**SUPPLIED DATA**
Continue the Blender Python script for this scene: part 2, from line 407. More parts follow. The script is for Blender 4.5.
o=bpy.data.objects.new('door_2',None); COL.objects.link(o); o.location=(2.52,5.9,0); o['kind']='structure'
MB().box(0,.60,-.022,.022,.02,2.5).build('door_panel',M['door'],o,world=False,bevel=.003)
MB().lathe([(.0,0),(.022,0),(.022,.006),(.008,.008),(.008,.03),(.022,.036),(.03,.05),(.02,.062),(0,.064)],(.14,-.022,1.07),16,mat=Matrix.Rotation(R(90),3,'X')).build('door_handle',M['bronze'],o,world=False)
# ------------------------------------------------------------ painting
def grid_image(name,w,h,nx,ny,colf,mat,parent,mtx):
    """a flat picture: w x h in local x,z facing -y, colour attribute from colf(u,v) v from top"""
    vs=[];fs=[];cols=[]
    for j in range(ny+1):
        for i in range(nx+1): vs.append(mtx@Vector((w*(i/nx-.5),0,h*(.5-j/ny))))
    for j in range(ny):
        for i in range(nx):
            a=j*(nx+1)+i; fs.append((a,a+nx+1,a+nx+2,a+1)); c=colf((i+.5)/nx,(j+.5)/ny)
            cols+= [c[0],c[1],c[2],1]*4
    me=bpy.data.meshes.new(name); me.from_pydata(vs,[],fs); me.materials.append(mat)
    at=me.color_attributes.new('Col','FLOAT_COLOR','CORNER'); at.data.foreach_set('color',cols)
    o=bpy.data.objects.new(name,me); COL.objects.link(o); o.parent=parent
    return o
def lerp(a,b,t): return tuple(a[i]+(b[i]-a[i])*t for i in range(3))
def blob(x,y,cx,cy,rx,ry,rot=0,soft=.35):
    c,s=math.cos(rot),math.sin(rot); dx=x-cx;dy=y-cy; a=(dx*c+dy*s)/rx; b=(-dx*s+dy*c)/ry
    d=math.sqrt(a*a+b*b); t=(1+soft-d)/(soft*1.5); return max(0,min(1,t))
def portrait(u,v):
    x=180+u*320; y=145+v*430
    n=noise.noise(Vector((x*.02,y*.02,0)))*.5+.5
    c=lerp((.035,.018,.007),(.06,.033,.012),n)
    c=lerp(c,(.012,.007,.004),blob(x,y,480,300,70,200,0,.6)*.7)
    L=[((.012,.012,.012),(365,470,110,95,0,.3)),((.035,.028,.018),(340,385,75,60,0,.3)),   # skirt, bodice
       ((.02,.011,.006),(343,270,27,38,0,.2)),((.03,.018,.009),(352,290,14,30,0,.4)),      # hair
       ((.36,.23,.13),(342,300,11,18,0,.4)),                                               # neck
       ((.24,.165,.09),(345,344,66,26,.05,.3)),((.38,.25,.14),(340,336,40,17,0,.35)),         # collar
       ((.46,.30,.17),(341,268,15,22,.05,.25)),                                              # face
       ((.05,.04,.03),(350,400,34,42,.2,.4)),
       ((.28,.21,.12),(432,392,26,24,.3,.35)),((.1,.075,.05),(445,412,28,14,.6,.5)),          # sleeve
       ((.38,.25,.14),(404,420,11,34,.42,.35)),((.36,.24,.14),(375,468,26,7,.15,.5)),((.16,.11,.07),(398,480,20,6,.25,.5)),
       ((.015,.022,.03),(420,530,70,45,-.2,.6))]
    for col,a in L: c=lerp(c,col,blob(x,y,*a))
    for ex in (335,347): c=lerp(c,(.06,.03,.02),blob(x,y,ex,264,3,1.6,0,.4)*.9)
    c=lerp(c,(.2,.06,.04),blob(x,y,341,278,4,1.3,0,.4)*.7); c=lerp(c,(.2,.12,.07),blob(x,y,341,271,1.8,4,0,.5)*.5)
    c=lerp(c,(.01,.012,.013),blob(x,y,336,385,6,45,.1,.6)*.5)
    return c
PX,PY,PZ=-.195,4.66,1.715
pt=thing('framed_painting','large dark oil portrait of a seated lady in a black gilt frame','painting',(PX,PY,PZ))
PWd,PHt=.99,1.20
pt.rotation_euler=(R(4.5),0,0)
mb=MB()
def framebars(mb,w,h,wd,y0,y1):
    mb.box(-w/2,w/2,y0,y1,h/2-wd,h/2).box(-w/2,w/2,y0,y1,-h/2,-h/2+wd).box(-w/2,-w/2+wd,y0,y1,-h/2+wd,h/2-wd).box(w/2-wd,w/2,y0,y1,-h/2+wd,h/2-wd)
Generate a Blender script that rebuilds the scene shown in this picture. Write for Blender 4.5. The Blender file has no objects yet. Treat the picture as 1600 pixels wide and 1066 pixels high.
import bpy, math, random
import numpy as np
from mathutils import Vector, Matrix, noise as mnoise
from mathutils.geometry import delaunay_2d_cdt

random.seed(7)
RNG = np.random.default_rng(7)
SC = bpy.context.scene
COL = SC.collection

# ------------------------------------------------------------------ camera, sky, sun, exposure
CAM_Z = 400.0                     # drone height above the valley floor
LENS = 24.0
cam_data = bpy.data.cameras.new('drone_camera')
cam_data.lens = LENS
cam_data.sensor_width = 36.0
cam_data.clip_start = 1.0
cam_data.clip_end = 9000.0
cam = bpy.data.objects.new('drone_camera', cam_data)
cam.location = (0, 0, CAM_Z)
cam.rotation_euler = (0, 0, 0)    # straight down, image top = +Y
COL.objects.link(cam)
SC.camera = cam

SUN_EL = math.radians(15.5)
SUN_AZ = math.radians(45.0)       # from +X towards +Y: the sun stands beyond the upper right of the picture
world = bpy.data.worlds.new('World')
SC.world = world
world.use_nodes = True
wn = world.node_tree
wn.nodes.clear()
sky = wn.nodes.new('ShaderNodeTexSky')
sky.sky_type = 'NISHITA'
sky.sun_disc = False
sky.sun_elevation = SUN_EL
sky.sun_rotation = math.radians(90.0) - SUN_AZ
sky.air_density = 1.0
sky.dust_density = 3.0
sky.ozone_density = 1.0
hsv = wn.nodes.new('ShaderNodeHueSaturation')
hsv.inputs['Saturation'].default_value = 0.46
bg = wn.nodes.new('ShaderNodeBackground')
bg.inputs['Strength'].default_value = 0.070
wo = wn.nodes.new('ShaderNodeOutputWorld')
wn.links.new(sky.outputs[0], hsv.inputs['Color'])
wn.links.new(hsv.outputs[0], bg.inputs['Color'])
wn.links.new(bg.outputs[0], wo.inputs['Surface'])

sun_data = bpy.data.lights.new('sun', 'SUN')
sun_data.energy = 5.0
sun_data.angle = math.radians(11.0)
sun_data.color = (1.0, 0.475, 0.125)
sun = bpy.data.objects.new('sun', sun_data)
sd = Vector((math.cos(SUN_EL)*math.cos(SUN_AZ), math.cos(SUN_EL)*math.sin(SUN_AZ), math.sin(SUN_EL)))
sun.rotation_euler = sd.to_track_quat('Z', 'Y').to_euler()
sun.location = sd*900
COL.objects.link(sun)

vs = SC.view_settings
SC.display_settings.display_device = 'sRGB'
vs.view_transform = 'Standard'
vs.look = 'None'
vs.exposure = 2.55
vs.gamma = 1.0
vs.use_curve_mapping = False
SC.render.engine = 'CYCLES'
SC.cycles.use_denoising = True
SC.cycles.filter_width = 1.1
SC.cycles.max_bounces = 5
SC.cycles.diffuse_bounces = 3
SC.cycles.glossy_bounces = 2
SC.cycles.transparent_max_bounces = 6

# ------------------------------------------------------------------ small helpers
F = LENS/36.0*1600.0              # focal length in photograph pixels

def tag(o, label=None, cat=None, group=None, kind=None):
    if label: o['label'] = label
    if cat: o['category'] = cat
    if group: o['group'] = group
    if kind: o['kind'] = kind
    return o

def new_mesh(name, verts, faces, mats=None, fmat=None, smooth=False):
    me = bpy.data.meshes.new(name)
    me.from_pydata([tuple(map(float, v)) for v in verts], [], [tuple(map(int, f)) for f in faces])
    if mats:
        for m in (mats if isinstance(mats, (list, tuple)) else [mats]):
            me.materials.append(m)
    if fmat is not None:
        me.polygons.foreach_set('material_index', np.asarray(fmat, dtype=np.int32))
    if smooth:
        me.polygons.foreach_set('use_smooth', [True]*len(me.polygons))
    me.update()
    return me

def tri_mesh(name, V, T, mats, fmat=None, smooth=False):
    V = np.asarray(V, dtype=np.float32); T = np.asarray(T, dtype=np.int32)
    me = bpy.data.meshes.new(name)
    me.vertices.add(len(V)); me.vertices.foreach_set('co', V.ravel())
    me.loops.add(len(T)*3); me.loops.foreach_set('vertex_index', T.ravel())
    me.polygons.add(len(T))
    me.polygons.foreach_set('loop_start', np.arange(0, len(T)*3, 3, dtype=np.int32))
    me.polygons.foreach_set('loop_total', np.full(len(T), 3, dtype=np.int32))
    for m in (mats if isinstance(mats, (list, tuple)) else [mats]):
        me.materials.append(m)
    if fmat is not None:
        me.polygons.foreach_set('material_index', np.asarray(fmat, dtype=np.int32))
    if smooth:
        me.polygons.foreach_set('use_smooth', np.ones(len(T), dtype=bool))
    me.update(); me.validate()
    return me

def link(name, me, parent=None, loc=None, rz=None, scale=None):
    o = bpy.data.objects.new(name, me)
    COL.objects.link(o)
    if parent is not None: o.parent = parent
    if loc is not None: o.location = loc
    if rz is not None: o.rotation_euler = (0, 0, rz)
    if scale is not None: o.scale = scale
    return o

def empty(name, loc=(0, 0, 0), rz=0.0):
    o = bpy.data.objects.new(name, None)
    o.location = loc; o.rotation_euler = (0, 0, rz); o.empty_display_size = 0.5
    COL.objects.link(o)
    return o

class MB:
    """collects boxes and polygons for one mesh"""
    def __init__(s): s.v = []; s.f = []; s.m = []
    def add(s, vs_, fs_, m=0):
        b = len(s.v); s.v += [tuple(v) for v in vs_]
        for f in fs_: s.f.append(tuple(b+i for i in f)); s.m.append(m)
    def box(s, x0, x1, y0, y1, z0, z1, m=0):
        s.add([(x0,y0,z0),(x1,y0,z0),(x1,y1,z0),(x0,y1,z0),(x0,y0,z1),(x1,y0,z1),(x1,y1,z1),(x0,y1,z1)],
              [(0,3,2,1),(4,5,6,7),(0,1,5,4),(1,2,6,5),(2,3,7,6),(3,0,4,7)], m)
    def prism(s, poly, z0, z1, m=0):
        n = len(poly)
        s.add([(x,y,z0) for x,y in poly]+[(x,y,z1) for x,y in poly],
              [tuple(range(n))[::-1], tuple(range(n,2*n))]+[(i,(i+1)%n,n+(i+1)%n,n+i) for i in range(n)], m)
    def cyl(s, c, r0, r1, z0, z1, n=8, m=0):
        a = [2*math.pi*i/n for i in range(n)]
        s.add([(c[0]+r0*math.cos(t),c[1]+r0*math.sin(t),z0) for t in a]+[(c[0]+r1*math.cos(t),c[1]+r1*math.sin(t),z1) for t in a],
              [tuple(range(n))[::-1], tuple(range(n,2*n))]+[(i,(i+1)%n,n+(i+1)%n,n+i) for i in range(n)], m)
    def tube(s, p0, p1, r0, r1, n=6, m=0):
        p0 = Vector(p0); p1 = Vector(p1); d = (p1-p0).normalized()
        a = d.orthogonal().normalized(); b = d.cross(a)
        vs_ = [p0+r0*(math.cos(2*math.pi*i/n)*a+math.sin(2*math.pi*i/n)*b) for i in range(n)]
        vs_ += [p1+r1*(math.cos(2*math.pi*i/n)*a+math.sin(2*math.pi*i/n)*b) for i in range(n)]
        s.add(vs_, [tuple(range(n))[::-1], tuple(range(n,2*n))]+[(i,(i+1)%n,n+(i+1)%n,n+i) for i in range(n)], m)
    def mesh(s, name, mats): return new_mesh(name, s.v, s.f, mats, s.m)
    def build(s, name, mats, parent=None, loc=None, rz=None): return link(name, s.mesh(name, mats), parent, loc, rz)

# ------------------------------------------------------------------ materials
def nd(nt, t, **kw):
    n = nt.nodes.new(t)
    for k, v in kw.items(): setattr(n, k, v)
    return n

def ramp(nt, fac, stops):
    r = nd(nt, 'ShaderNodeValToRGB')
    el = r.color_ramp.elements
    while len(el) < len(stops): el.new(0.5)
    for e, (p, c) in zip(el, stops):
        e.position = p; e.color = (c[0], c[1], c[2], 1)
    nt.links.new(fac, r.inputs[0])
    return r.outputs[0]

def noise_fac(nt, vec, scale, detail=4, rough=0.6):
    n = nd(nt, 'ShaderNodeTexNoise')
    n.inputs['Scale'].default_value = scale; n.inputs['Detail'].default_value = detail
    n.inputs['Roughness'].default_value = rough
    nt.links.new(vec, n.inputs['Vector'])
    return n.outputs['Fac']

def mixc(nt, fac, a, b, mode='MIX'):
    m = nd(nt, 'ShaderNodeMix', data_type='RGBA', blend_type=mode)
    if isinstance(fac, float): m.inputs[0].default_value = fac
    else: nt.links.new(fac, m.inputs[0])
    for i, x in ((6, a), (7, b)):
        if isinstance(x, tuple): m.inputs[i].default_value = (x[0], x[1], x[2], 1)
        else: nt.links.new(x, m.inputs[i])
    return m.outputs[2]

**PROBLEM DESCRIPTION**
Taking the lines above, repeat exactly those from the line that contains "Generate a Blender" through the line that contains "from mathutils.geometry import", and both of those lines as well. Include nothing else.

**SOLUTION TO THIS EXERCISE**
Generate a Blender script that rebuilds the scene shown in this picture. Write for Blender 4.5. The Blender file has no objects yet. Treat the picture as 1600 pixels wide and 1066 pixels high.
import bpy, math, random
import numpy as np
from mathutils import Vector, Matrix, noise as mnoise
from mathutils.geometry import delaunay_2d_cdt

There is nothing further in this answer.